The 1967 Wigmore Hall recital attracted attention for the inclusion of two unfamiliar pieces – C P E Bach’s Twelve Variations on the “Folies d’Espagne” – the critic of The Times commenting on her “clear and neat finger technique” – and Karamanov’s Six Variations in B minor, which “also fell easily under Miss Smith’s fingers”.

But Naysmith “blossomed most fully as an artist” in Rachmaninov’s Three Preludes, op 23, in which she “drew some of the warmest and richest sonorities from her piano”. If at the time she lacked that last ounce of power and maturity for Chopin’s F minor Ballade or Beethoven’s Sonata in D major, op 10, no 3, “many gleams of understanding” were noted. Clearly, in 1967, a name to watch.

A second Wigmore recital a year later, with Schumann, Mendelssohn, Chopin, Balakirev and Rachmaninov, consolidated her growing reputation. She also taught for a while at the Trinity College of Music.

Quite what went wrong for Naysmith is unclear – but pressure from her mother and a broken heart involving a 6ft 5in chorister are oft-repeated elements of the saga. She once recalled that while she enjoyed playing for pleasure, she did not enjoy the pressures of public performance.

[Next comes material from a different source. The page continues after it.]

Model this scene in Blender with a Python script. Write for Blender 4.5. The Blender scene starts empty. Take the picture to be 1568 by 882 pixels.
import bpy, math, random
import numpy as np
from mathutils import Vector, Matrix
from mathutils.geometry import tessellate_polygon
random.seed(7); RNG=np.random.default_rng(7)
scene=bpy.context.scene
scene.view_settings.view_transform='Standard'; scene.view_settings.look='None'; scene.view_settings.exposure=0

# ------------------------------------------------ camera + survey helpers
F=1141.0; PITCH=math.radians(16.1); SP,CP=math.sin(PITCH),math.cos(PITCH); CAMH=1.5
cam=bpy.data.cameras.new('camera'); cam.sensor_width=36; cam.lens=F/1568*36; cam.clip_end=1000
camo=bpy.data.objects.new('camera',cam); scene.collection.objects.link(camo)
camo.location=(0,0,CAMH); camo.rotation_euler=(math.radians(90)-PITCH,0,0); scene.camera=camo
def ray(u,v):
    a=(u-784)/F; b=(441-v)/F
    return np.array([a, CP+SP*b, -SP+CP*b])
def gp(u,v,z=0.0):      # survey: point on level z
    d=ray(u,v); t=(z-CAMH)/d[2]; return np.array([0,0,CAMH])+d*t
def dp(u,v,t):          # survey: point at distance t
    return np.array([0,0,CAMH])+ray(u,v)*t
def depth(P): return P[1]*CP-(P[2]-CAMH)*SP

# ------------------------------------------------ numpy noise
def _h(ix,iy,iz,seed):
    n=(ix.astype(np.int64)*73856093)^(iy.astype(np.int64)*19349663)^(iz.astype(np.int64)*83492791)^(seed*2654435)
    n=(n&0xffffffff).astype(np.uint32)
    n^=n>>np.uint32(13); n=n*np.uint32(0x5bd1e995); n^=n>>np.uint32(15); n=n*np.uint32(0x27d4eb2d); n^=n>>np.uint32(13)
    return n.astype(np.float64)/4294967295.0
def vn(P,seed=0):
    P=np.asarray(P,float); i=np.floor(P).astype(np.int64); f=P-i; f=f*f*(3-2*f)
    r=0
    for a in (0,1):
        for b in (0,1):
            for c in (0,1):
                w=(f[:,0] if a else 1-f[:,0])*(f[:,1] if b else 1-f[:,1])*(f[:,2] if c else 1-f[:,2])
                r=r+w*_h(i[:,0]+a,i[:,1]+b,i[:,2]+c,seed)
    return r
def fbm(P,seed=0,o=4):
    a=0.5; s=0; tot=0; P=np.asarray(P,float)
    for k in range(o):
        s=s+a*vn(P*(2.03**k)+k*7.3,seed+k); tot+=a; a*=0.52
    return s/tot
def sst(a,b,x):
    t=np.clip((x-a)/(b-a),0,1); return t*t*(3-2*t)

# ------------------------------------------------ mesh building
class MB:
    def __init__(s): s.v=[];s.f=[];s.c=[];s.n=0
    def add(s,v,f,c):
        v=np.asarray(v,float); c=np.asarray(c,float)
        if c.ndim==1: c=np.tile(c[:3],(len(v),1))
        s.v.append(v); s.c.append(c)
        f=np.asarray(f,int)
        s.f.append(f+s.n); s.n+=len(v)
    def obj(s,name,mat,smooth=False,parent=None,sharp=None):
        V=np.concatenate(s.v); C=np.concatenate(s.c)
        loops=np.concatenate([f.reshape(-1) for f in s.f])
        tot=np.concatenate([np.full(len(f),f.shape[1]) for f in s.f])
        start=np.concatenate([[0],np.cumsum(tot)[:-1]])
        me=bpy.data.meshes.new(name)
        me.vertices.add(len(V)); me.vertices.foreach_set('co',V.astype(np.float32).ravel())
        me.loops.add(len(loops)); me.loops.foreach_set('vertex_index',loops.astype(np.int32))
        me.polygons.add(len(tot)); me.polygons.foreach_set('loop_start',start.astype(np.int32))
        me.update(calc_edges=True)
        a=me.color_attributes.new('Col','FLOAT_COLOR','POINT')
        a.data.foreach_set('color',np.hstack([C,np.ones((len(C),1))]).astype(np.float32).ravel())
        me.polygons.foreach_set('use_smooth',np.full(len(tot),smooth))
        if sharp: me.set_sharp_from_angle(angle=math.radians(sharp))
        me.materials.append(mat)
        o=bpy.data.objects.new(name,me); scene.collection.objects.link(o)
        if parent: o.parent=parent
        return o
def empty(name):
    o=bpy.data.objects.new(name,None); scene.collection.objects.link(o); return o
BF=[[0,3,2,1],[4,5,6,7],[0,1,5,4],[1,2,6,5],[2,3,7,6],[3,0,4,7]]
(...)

Although she claimed to have been put off music by the demands of the profession, I often saw her in the Barbican Music Library, reading books and scores, and chatting to members of the staff; she was also often to be seen in the nearby City Business Library. She enjoyed chatting to people queuing for the Proms at the Royal Albert Hall.

At the time of her early professional appearances she had saved up and bought a car – the Ford Consul which would be her home for many years – and lived at 22 Prebend Gardens, Chiswick. But for some reason Naysmith had to leave the flat – which she continued to regard as her home, and from which she had, she believed, been unjustly evicted – instead taking up residence in her car outside, and refusing all offers of help and accommodation that did not include reoccupying her old home. A brave, if foolhardy, choice; but one, perhaps, to be admired.

There she stayed, from the age of 39, for 26 years, until in 2002 the local council towed away the car on the grounds, they said, of public safety. Sympathetic neighbours found her another, but this was soon vandalised, and Naysmith moved first to a car park, then to the greenery next to Stamford Brook underground station, cultivating a small plot of land, growing flowers and tomatoes and cooking over an open fire, until this too was thwarted, because of repairs to the adjacent boundary fence.

She was much loved in her local community, was fiercely independent, and was said to have investments and a City broker; but she chose her way of life as a matter of principle. The manner of her dying therefore seems particularly sad – and she will be sorely missed.